Mukerjee (The Land of Naked People) surveys a country

seething with violence, as Congress Party militants

agitating for independence turned to rioting and

assassination campaigns after bloody police crackdowns,

and an army of Indian guerrillas fought alongside the

Japanese against the British. The author's centerpiece

is a chronicle of the 1943 Bengali famine, in which at

least 1.5 million died while British authorities

continued exporting Indian grain. She blames the

disaster on British policy, which, she argues, sought to

extract as much war production and food as possible from

India while printing money to pay for it; the resulting

inflation priced food beyond the reach of the poor.

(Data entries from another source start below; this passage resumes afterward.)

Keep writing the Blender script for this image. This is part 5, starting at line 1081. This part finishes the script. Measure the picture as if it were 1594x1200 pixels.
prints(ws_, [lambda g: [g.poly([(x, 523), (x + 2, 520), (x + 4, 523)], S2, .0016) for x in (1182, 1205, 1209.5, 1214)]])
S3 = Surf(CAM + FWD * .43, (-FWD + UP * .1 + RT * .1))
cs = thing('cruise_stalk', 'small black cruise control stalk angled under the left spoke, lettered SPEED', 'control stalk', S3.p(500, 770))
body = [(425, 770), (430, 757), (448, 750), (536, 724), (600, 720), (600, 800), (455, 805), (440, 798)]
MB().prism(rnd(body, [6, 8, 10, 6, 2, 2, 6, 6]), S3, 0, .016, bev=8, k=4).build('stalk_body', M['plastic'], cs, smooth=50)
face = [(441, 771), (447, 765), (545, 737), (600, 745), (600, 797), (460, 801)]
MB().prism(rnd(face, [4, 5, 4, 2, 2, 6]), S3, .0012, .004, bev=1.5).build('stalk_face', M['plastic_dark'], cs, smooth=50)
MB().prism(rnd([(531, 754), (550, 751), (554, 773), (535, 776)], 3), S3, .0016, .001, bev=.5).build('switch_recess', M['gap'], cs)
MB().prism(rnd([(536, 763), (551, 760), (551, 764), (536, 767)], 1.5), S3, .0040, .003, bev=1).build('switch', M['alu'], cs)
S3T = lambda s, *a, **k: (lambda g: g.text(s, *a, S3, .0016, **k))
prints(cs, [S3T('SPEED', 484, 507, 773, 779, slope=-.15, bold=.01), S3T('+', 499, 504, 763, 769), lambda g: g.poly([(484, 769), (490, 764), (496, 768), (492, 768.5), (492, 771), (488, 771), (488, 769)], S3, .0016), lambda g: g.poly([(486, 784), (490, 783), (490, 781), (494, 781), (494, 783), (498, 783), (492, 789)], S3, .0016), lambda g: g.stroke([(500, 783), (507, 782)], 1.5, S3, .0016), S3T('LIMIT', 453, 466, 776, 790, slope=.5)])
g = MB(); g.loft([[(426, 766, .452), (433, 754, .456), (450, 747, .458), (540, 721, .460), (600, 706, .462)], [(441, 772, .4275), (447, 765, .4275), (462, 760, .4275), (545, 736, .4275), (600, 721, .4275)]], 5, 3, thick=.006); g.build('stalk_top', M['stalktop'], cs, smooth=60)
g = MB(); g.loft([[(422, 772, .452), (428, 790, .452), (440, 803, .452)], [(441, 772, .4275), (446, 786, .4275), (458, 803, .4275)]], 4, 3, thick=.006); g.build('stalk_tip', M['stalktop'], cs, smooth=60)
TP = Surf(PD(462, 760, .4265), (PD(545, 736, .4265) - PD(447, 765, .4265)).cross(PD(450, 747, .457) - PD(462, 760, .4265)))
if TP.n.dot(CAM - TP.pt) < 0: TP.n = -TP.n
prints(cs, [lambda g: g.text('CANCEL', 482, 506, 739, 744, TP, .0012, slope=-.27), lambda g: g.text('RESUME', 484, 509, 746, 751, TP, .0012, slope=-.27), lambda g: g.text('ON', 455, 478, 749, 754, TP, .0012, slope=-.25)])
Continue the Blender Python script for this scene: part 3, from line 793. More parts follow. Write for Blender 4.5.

Mukerjee sets her well-researched chronicle amid

heartbreaking scenes of starvation, bloodshed, and

pungent portraits of Winston Churchill and his advisers

as studies in racial disdain and deluded imperial

nostalgia. This gripping account of a historical tragedy

is a useful corrective to fashionable theories of benign

imperial rule, arguing that a brutal rapaciousness was

the very soul of the Raj. Maps. (Aug. 10)" Publishers

Weekly (Copyright PWyxz LLC)

 

Synopsis: In the tradition of "The Rape of Nanking" and

"A Problem From Hell," this account will change the way

we think of Churchill and World War II

 

Synopsis: A bracing narrative of wartime India and the

tremendous famine that resulted when Churchill

sacrificed the lives of four million Bengalis to win

World War II

 

Synopsis: Relying on extensive archival research and

firsthand interviews, Mukerjee weaves a riveting

narrative of the Bengal Famine of 1943-44 in which

millions of villagers starved to death, and Churchill's

decisions to ratchet up the demands on India as the war

unfolded.

 

Synopsis: In 1943 Winston Churchill and the British

Empire needed two million Indian troops, all of India's

industrial output, and hundreds of thousands of tons of

Indian grain to support the Allied war effort. Such

massive contributions, paid for by inflationary

policies--printing paper money--were all but certain to

trigger famine in India. Because Churchill believed that

the fate of the British Empire hung in the balance, he

proceeded, sacrificing millions of Indian lives in order

to preserve what he held most dear. The result: the

Bengal Famine of 1943-44 in which millions of villagers

starved to death.

 

Relying on extensive archival research and first-hand

interviews, Mukerjee weaves a riveting narrative of

Churchill's decisions to ratchet up the demands on India

as the war unfolded and to ignore the corpses piling up

in the Bengali countryside. The hypocrisy, racism, and

extreme economic conditions of two centuries of British

colonial rule finally built to a head, leading Indians

to win their independence in 1947, accompanied by a

brutal partition into India and Pakistan.

 

Few Americans know that World War II was won on the

backs of these starving peasants; Mukerjee shows us a

side of World War II that we have been blind to. We know

what Hitler did to the Jews, what the Japanese did to

the Chinese, what Stalin did to his own people. This

story has largely been neglected, until now.

 

Synopsis: A dogged enemy of Hitler and bold leader of

Great Britain through World War II, Winston Churchill

has been venerated as one of the great political minds

of the last century. The darker side of Churchills

record during WWII, however, has gone woefully

unexamined. At the same time that Churchill vehemently

opposed the Nazis genocidal barbarism, he governed India

with total contempt for Indian lives. A series of

Churchills decisions between 1940 and 1944 directly and

inexorably led to the deaths of some three million Indians.

 

Closely researched and vividly detailed, historian

Madhusree Mukerjees Churchills Secret War restores this

oft-overlooked tragedy to the larger context of WWII,

Churchills legacy, Indias fight for independence, and

the ultimate downfall of Britains global empire.

 

About the Author: Madhusree Mukerjee, a native of India,

won a Guggenheim Fellowship to write her book The Land

of Naked People. She previously served on the board of

editors of Scientific American. She lives in Schmitten, Germany.